Sibthorpe, Sir Christopher (d. 1632/3), judge and religious writer, was third son of John Sibthorpe of Much Bardfield, Essex, England; no details of his mother are known. He matriculated at Cambridge before entering Middle Temple (1584) and was called to the bar (1594). He was appointed third justice of king's bench in Ireland in 1607 and was in Ireland by that summer. In December 1607 he was sent into Ulster to indict the fugitive earls of Tyrone (qv) and Tyrconnell (qv). Indeed, between summer 1607 and summer 1615 he would ride the Ulster circuit seventeen times.
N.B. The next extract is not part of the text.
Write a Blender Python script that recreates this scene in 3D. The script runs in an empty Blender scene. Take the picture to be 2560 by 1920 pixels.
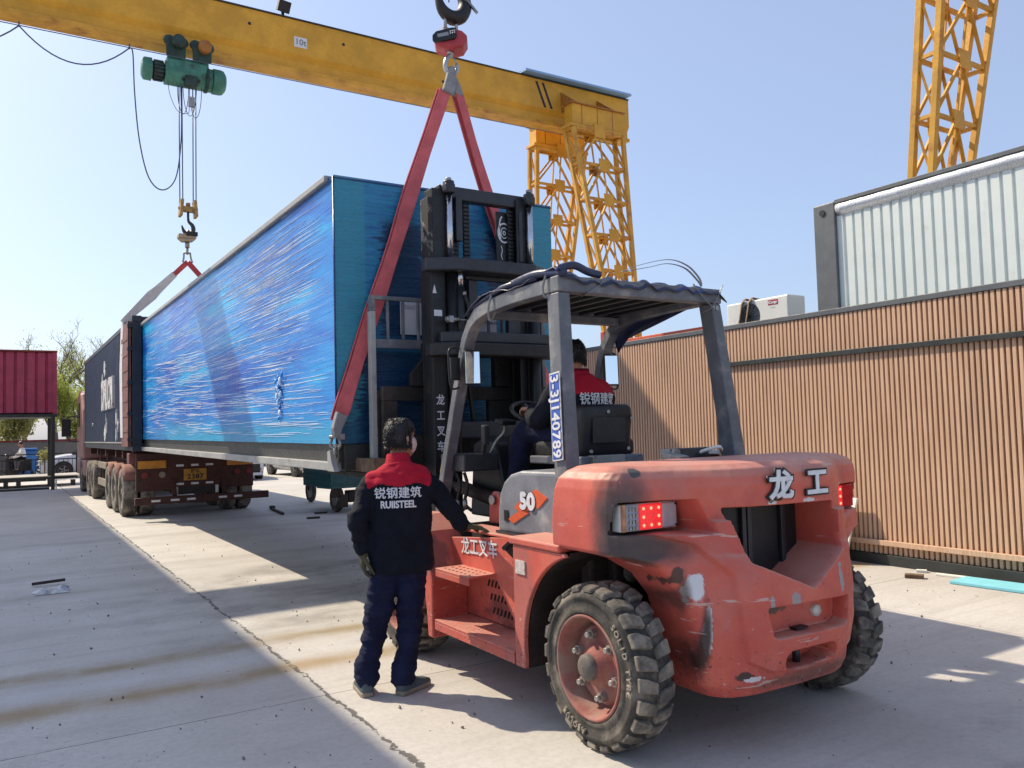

Due to his great familiarity with the province, he was sent twice to Ulster in 1612 to resolve disputes between planters and natives involving the plantation of Ulster. In 1613–15 he was an active member of the Irish parliament as MP for Limavady. He was knighted in 1618 and subsequently became treasurer of King's Inns.
As well as being well versed in law, he was a serious theological scholar. His views were strongly puritan and often at odds with the established church; in 1588, he had been expelled from Middle Temple for nonconformity. Around 1612 he wrote a work which, though it has not survived, attracted the interest of James Ussher (qv), renowned scholar and future archbishop of Armagh. Having been encouraged and assisted by Ussher, he published A friendly advertisement to the pretended catholicks of Ireland. Despite its title, it was a rather crude anti-catholic polemic, which stressed that the pope was the Antichrist described in the Book of Revelations. This publication also involved the first use of Hebrew type in Ireland.
In response to catholic rebuttals, circulated in Ireland in manuscript form, he published two further theological polemics: A reply to an answer (1625) and A surreplication to the rejoinder of a popish adversarie (1627). His Friendly advertisement and Surreplication attracted enough interest to require second editions. In his later years he drafted revised editions of his last two works and a new work directed against the religious writings of the Irish Jesuit William Malone (qv), but these were never published, presumably due to his death. He died between May 1632 and March 1633. He married, but nothing is known of his wife and he does not appear to have had any children.